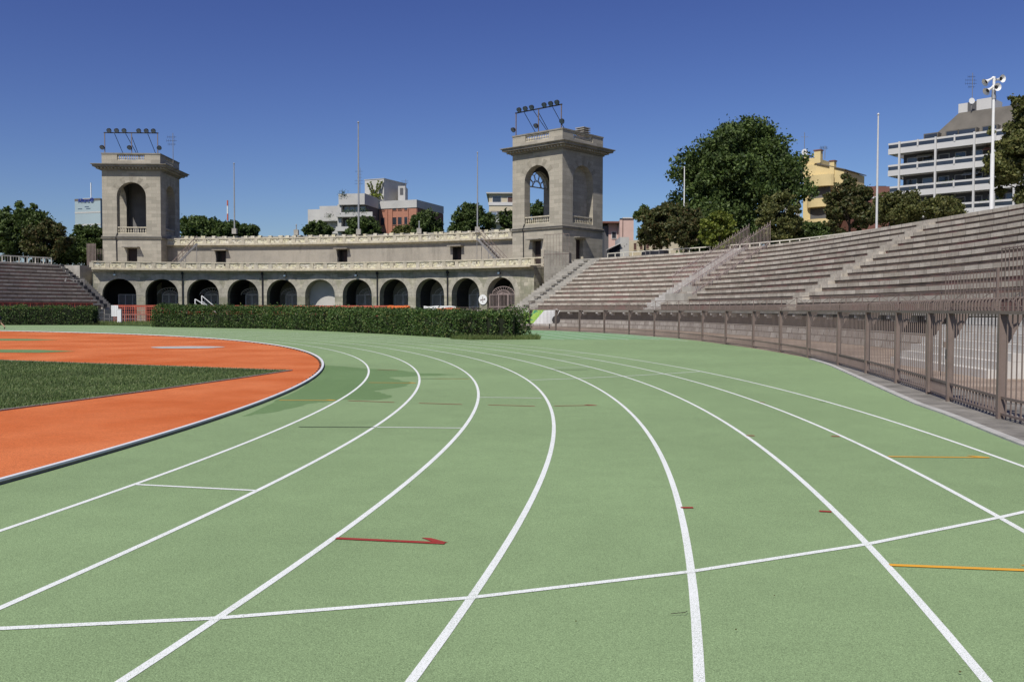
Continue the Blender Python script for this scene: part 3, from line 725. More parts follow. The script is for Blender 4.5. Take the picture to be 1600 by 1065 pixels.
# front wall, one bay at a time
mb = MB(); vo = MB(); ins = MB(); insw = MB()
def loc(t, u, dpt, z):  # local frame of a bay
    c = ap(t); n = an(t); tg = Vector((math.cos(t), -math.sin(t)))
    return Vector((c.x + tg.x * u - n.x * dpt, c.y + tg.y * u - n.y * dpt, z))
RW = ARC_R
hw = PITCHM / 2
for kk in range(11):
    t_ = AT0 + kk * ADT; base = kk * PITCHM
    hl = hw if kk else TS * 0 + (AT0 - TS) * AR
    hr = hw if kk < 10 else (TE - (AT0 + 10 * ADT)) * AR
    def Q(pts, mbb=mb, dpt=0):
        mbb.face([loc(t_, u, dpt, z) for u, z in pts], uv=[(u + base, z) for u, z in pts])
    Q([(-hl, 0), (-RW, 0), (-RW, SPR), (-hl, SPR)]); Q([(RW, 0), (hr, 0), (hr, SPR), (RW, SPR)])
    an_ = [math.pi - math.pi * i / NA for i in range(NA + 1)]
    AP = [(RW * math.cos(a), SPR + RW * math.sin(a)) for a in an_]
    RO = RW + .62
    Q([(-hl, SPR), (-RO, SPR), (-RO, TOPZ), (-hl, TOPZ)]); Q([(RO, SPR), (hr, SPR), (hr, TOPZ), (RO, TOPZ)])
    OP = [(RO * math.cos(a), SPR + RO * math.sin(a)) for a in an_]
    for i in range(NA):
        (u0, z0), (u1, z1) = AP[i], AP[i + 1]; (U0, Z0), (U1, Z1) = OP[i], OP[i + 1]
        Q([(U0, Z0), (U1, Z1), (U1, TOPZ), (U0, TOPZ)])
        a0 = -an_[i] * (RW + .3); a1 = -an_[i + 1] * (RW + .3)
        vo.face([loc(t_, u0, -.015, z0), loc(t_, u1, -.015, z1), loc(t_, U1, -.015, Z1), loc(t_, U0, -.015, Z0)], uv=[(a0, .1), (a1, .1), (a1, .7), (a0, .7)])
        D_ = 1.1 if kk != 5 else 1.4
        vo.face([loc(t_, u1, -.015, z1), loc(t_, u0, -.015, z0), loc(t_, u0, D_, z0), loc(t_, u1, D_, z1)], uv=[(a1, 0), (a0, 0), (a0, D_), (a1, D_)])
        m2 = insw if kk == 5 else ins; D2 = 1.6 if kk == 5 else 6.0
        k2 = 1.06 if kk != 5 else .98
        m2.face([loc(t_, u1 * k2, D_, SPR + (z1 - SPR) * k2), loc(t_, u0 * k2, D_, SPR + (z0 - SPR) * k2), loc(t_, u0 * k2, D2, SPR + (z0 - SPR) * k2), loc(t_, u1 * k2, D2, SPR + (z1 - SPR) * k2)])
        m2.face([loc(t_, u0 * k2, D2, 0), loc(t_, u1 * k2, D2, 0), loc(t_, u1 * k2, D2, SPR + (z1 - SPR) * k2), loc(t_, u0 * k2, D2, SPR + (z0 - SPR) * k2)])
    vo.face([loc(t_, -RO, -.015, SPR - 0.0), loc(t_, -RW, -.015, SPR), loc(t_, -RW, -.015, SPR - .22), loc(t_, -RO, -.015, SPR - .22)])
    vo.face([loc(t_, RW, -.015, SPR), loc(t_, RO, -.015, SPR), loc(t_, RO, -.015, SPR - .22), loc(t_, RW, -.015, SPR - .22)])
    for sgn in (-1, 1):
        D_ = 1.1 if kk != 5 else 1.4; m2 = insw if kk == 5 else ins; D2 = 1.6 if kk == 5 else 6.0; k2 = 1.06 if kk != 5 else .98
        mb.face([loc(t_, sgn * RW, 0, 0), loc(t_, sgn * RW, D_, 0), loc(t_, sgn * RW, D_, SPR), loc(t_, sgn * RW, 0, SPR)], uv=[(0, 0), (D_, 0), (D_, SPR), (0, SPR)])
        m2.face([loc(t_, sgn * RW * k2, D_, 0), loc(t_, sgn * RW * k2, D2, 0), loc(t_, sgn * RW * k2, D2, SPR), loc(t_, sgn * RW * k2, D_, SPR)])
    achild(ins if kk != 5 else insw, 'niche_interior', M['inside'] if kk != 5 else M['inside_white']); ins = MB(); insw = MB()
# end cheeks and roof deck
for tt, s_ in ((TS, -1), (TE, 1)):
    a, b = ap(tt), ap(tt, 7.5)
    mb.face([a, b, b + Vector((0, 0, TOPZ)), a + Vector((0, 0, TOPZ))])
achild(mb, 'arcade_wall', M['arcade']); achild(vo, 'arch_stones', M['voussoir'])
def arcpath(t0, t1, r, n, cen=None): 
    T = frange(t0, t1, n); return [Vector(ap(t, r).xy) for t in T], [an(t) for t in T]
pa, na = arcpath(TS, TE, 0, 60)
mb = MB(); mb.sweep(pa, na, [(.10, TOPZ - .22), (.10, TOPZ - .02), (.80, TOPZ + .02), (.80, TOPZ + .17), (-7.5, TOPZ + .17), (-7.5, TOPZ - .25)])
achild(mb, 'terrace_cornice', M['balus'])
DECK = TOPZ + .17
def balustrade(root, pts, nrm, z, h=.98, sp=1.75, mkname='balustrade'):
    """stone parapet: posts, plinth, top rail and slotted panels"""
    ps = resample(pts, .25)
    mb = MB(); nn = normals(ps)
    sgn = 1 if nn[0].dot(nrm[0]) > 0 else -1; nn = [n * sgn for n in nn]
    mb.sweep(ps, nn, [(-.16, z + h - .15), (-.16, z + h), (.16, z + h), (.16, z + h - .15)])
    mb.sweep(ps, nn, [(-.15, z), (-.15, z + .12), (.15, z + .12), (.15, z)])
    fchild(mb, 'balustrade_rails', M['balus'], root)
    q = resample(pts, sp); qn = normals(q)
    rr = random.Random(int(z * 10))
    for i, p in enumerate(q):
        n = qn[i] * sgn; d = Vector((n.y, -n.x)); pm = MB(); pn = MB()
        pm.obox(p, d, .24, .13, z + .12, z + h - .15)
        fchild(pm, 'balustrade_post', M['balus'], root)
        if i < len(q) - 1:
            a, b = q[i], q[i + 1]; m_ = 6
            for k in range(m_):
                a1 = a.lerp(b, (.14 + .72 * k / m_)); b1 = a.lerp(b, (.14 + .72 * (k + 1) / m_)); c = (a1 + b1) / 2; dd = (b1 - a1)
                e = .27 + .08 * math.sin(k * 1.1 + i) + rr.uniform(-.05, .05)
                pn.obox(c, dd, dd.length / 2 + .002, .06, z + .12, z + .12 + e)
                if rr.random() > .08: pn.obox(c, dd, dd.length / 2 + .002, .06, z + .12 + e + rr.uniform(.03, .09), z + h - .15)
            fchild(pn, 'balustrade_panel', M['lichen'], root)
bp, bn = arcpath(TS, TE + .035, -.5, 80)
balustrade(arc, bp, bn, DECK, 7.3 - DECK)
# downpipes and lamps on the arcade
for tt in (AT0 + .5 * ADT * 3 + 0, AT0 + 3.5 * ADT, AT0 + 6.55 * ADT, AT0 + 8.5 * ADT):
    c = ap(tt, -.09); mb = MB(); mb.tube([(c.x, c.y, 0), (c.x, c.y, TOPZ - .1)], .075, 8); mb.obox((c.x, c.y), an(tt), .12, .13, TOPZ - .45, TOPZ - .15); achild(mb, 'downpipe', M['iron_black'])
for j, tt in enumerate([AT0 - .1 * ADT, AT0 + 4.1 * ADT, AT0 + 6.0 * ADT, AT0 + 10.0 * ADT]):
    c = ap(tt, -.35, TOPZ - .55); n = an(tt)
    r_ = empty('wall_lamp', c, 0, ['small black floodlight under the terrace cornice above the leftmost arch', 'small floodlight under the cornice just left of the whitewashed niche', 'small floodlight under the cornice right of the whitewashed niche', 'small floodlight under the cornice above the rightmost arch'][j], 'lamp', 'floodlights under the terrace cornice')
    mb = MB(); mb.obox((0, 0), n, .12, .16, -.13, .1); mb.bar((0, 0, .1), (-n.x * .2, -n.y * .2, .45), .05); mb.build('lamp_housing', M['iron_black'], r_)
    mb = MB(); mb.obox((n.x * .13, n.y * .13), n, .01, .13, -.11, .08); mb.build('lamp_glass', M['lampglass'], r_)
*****
**Request:** Starting with the first line of the data above and ending with the line containing "# front wall, one bay at a time", please restate every line exactly, leaving images out.

**The response:**
Continue the Blender Python script for this scene: part 3, from line 725. More parts follow. The script is for Blender 4.5. Take the picture to be 1600 by 1065 pixels.
# front wall, one bay at a time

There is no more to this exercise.